Hampton is a City of the water. Whether harvesting the seafood bounty, moving goods across nature’s original highways, or finding a ready field for competitive recreation, Hamptonians have always turned to their most abundant natural resource…water. Native Virginians built their City, Kecoughtan, here to have ready access to the fertile waterways. The English found the waters nearby an ample source of food and a lifeline to the mother country. Hampton thrived because the water around it provided ready opportunities for industrious watermen and the builders of their boats. Sail-powered skiffs and log canoes carried the working men into the waterways for fishing, crabbing and oystering. The log canoes, with their streamlined shape made particularly capable racing boats as well. Sailing competitions became commonplace. By the turn of the 20th century, gas powered engines began to replace the elegant sails as motivation for the boats and sailing became less an occupation and more a sport and social event.

By the mid-1930s many Hamptonians longed for the days where sails filled the vistas of the waterfront. In its early days Hampton Yacht Club fell upon the idea of creating a one-class boat sailing competition to keep alive the rich traditions of the city. In response to this need, a local boat-builder, Vincent Serio, was chosen to design a small sailing boat, inexpensive, fast, easily handled that could be used in regattas and races. The Hampton One-Design was born. It proved to exceed all hopes as a vehicle to reinvigorate the intimate connections Hamptonians have with their surrounding waterways. Hundreds of the fast little boats were built by Serio, or by other builders, or even in kit form.

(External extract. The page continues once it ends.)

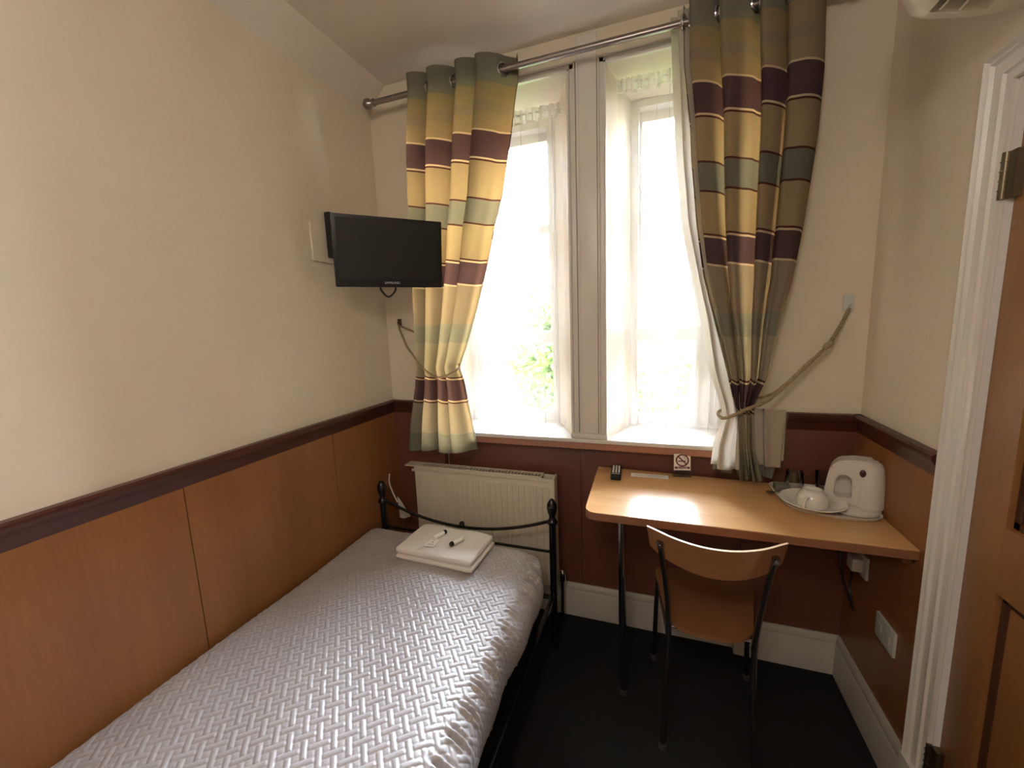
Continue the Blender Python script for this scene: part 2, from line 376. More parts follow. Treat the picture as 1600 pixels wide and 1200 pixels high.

“Hampton One: Working, Building, and Racing on the Water” celebrates that heritage. The core of the exhibit will be built around a recently donated Hampton One and the extensive collection of original tools, forms, jigs, documents, photos, trophies, uniforms, and other artifacts from the Vincent Serio collection, on loan from Vincent Serio’s grandson, Vincent J. Serio, III.

The exhibit will span the first and Second floors of the museum. Greeting visitors in the first floor lobby will be the freshly restored 18-foot Hampton One #341 with its mast up. In the second floor 1700-square-foot changing gallery, the exhibit will continue to tell the rich history of boating and boat building in Hampton using Serio collection and a selection of artifacts, images, and media from the museum’s permanent collection.

Lenders to the exhibition include: Chesapeake Bay Maritime Museum, Hampton Yacht Club, Mariners’ Museum, Norfolk Yacht Club, Vincent J. Serio, III.

“Hampton One: Working, Building, and Racing on the Water” continues through December 31, 2020.